Stacy: We do, and for good reason. We’ve also talked about something called the “Principle of Reciprocity,” and these two things go together.

According to this principle, when someone gives us something, we feel compelled to give them something in return. Conversely, when you first give something to someone else, they will feel compelled to give something to you in return. This is what I mean by “win-win.” You should always strive to give first so you can achieve a “win-win situation” with everyone.

Samantha: This is it, Stacy. We’ve reached the end of the list. What is lucky #13 on our list of core values?

Stacy: Our 13th and final core value is results. All of the values that we’ve discussed to this point lead to this one. It requires all 12 of the values to achieve the results that a person wants. If you miss a step or a value here or there, it can alter the results and the outcome.

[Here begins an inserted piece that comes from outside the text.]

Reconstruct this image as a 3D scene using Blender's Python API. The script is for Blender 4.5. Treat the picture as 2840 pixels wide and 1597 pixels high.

Samantha: And this is how you and The VET Recruiter achieve your results? In other words, these 12 core values help you to achieve the 13th core value—results—and also achieve your mission statement?

Stacy: That’s exactly right. The bottom line for me, The VET Recruiter, and many others in the Animal Health industry and Veterinary profession is results. Without core values, there are no results. Or at the very least, there are not results that people are truly satisfied with.

Samantha: Stacy, thank you for this great topic and for sharing all of this information with us today. Core values are very important, and I think our listeners are glad to hear about your core values and the values of your organization.

Stacy: Thank you, Samantha. I enjoyed talking about our core values, and I look forward to our next podcast!